Anak-anak hari ini adalah pemimpin, inovator, dan penentu nasib negeri dalam dua dekade ke depan. Tapi sayangnya, sistem pendidikan dan lingkungan sosial kita masih lebih sibuk memanjakan daripada mengemas anak-anak menjadi manusia tangguh.
Sekolah Bukan Mall Edukasi
Banyak sekolah saat ini terjebak pada layanan beraroma "memanjakan", bukan "mempersiapkan". Sekolah menjadi seperti mall: ber-AC, ada arena bermain, pelajaran dibuat se-instagramable mungkin, tugas disederhanakan agar anak tidak stres, bahkan PR dihapus agar tidak memberatkan.

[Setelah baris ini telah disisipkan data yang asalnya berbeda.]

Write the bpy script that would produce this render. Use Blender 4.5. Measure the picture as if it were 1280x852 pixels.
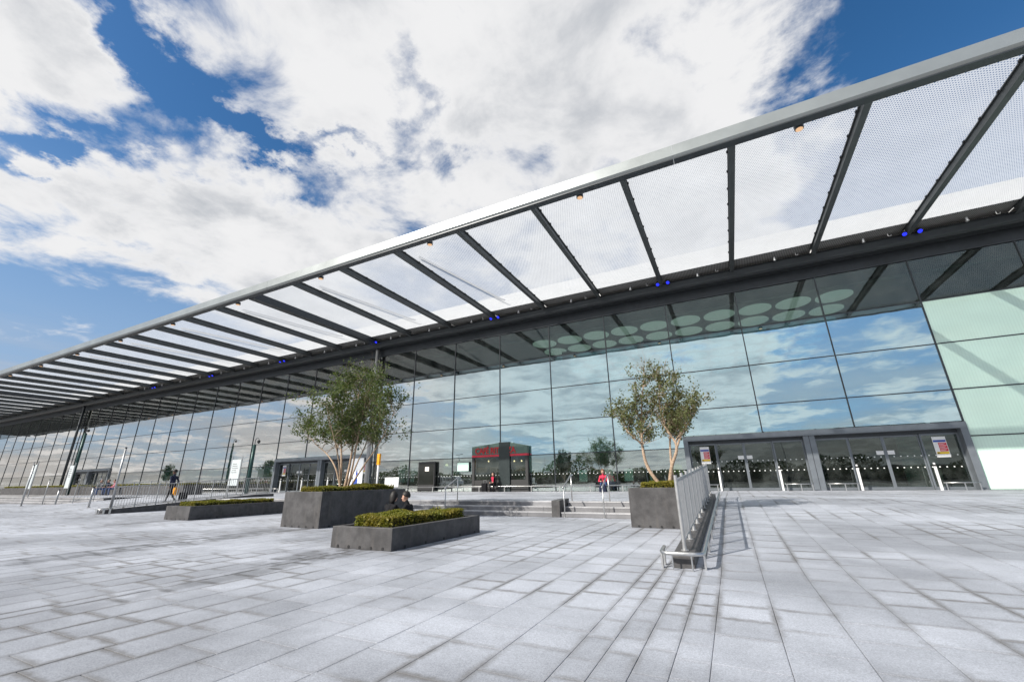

Tentu, pendekatan ramah anak adalah keniscayaan. Namun terlalu ramah tanpa tantangan adalah jebakan halus. Anak yang tak dibiasakan menghadapi kesulitan akan tumbuh rapuh ketika kehidupan memanggilnya untuk berjuang.
Padahal, sekolah seharusnya menjadi miniatur kehidupan. Tempat anak belajar menghadapi kegagalan, menghormati proses, dan menempa diri dalam tekanan yang proporsional.
Kurikulum Merdeka, Tapi Jangan Membebaskan Diri dari Tanggung Jawab
Kita patut bersyukur bahwa Indonesia memiliki Kurikulum Merdeka. Namun, jangan sampai "merdeka belajar" disalahartikan jadi "bebas sesuka hati". Banyak guru akhirnya menghindari tantangan akademik karena khawatir dibilang tidak ramah. Banyak orang tua menuntut agar anaknya selalu jadi juara tanpa gagal, tanpa terlambat, tanpa salah.
Ingat: anak yang tidak pernah dikecewakan, tidak pernah benar-benar belajar bangkit.